About two weeks to the election, IBB called to say that some military boys were putting pressure on him not to hand over because the Structural Adjustment Programme had not achieved results and Nigeria was in a precarious situation.
In the meantime, Abacha was saying if IBB did not hand over after the June 12 election, we should move against him, topple him and hand over to whoever wins the election.
The election was held, we realised Abiola was going to win, I dashed to Abuja, met with the chairman of the electoral commission. He told me he had received 22 states and it looked like Abiola was coasting home to victory. I pleaded with him to ensure that he announced the results. Abacha invited me. He told me that IBB would not allow the results to be announced. He said we should go ahead, topple him and hand over to the winner. He sent me on a wild goose chase; he said I should get the army boys ready for any eventuality. Of course, I went round the country, we got our boys ready. What was agreed was that the person that would announce the overthrow of Babangida would announce the result of the elections and hand over to the winner. We got all the boys in all the regional headquarters ready. Abacha said he was going to call the GOCs to let them know that the military had decided to let the winner of the June 12 to take over.
On the eve of the coup, we went for a coordinating conference, all the boys were alerted. The conference had current NSA, Col Dasuki, Col Gwadabe among other officers to coordinate the last minute of the take-over. Gen. Abacha was to join us later but he failed to appear. An officer asked me which appointment I would like to take in the new government. I replied, ‘Which government? I was told that Abacha had decided to take over power for six months before handing over to Abiola. I told them that was a very dangerous development and that I would not partake in such a plan. We reached a deadlock and I decided to go and confront Gen. Abacha. Around nine in the night, I went to Abacha’s house and I met him alone. I asked him why he changed the plan. I told him that the only reason I joined in the plot was to hand over to Abiola immediately. I told him that I knew that any coup against Babangida was like a suicide mission but I decided to join even at the cost of my life because I wanted Nigerians to know I was not part of the annulment that would plunge the country into crisis. I told him we should continue with our earlier plan. He said the problem was that Abiola could not control the country with all the problems. I told him that whatever happened I would not partake in a coup that would bring him to power.
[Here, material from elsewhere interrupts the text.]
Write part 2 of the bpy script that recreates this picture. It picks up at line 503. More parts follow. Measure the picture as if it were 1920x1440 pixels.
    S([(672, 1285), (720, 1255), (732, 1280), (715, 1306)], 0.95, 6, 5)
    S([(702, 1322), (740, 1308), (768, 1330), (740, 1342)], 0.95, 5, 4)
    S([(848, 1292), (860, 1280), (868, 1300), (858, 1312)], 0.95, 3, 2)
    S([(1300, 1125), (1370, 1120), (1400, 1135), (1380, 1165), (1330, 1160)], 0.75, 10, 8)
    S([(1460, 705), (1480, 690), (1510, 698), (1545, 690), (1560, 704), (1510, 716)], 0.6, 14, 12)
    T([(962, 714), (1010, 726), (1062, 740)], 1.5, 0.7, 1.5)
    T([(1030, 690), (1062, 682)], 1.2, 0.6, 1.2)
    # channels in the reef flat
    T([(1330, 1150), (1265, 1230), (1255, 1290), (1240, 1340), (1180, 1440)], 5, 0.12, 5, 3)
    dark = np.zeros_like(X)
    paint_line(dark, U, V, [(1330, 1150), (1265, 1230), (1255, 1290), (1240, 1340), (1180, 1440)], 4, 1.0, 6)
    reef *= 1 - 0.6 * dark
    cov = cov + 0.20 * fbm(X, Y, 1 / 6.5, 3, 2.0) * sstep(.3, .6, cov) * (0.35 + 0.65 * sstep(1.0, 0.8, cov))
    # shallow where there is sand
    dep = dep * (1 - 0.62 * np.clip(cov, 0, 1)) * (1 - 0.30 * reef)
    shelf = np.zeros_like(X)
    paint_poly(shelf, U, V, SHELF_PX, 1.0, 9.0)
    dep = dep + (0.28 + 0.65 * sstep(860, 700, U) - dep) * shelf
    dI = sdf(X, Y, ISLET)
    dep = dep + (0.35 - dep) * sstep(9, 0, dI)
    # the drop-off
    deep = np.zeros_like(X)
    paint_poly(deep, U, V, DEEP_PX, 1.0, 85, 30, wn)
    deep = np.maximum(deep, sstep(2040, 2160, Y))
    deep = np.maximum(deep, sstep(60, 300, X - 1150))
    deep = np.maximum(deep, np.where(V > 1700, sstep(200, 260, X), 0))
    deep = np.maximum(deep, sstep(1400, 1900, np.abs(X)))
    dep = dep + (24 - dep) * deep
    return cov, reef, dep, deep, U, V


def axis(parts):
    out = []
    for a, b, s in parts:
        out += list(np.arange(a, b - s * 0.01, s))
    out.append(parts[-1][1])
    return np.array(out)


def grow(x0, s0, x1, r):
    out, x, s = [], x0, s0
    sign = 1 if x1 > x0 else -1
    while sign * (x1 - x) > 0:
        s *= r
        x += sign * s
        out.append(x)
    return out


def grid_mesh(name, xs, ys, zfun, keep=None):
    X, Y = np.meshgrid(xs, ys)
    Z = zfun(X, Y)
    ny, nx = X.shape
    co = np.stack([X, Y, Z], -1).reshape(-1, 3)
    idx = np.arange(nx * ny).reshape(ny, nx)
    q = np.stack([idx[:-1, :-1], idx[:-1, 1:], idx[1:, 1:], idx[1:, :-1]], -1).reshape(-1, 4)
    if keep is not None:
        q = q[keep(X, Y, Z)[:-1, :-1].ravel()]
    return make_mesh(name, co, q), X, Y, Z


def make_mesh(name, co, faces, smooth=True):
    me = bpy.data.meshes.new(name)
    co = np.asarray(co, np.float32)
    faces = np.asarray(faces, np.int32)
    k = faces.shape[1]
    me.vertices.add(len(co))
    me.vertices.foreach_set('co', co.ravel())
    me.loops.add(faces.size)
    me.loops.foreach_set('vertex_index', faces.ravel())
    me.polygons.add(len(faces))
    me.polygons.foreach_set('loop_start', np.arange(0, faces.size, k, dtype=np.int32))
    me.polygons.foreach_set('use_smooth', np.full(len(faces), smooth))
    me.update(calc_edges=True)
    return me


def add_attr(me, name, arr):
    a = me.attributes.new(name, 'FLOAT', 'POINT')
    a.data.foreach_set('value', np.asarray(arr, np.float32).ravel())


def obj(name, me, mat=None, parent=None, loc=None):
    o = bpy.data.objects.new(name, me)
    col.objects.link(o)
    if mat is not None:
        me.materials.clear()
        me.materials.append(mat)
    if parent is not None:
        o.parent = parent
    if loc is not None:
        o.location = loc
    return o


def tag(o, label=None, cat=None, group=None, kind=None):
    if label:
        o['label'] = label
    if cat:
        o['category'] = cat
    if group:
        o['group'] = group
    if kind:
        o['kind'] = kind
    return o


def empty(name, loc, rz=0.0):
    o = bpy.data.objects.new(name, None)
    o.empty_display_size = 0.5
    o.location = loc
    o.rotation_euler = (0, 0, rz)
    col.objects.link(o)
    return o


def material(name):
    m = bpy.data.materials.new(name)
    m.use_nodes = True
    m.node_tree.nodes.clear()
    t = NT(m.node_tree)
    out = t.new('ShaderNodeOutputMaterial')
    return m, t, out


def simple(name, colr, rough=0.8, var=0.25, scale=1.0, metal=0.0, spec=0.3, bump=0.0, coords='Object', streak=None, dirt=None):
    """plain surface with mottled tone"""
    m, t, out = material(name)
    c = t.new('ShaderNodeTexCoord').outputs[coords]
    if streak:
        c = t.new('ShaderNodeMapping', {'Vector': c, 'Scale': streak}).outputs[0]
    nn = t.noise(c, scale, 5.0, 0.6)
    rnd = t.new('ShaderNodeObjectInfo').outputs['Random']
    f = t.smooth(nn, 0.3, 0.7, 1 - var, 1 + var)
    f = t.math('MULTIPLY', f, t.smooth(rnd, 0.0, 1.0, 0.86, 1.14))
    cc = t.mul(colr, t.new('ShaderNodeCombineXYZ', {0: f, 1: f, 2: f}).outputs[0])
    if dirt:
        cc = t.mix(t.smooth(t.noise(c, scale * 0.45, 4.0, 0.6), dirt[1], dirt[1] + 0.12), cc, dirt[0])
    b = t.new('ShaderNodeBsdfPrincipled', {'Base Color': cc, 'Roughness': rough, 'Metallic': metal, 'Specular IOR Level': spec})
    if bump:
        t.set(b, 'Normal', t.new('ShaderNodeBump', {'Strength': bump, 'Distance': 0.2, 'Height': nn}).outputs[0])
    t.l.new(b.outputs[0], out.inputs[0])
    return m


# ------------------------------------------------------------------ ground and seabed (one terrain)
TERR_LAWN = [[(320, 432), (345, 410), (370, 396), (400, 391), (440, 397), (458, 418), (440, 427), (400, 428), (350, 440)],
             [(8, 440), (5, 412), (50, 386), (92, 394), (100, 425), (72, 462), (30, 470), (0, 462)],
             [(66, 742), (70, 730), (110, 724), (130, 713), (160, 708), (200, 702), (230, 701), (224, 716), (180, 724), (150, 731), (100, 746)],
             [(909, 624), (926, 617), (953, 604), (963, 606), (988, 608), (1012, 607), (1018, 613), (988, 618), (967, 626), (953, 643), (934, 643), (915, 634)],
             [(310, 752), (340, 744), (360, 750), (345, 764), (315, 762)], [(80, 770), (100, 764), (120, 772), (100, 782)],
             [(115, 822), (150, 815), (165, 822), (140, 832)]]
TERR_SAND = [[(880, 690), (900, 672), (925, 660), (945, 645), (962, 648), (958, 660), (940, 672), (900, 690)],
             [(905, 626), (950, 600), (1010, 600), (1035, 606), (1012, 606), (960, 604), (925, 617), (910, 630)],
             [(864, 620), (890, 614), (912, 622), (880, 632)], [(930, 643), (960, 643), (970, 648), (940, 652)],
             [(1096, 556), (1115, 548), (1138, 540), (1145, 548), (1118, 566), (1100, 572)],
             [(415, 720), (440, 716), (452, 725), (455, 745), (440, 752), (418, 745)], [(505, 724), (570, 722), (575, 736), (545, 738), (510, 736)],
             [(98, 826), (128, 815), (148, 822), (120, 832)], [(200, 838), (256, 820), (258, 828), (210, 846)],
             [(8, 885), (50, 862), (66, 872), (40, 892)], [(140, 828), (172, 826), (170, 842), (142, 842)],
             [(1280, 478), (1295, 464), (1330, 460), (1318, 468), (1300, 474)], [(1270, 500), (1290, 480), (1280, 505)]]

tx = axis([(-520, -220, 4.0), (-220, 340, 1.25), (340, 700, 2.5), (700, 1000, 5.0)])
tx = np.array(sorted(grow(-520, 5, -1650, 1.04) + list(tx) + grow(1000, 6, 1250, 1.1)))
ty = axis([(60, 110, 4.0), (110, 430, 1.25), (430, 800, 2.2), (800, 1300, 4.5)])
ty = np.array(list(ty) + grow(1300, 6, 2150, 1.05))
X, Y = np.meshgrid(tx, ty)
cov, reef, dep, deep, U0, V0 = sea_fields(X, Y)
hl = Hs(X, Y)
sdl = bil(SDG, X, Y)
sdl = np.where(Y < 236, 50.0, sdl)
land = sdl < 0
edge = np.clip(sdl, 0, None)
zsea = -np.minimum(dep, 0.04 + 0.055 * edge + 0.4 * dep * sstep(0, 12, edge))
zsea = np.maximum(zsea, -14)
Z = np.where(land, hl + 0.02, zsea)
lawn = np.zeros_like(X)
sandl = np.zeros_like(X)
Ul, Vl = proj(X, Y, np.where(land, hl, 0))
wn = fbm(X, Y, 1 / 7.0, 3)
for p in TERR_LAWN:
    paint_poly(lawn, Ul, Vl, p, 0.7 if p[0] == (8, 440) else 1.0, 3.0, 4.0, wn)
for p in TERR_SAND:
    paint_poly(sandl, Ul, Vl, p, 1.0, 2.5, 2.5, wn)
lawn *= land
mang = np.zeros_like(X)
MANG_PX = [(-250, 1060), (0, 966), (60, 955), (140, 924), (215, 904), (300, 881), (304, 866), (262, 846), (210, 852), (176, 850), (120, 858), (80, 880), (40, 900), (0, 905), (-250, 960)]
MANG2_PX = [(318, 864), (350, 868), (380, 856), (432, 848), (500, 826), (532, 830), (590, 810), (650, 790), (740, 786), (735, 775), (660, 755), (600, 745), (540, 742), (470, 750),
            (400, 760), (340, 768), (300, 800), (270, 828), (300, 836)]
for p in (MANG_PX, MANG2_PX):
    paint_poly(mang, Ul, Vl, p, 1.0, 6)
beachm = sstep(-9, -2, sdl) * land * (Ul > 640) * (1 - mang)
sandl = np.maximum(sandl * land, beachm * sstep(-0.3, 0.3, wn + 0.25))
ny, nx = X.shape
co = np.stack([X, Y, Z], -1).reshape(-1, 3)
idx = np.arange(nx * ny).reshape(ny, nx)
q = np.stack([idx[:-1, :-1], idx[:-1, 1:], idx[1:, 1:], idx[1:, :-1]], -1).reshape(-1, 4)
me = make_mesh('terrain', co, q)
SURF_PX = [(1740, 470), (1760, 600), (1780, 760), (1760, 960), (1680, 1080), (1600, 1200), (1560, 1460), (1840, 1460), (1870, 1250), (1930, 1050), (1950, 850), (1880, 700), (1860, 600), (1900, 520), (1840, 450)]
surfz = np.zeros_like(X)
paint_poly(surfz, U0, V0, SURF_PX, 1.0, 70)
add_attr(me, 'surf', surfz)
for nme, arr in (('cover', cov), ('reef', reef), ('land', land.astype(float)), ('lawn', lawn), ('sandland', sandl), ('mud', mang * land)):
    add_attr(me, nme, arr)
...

While I was talking with him, Gen. Ahmed Abdulahi appeared. I told him that I was out of the plan. I left and radioed all those we put on the standby and told them that the coup plan had been terminated, that we were not going to continue. I told senior officers that Abacha was only trying to hoodwink us.
When that plot failed, Abacha and some other officers convinced IBB to step aside but that he should leave some trusted officers, to work with an interim government to stabilise the polity. That way, the coast was left free for Abacha to have his way.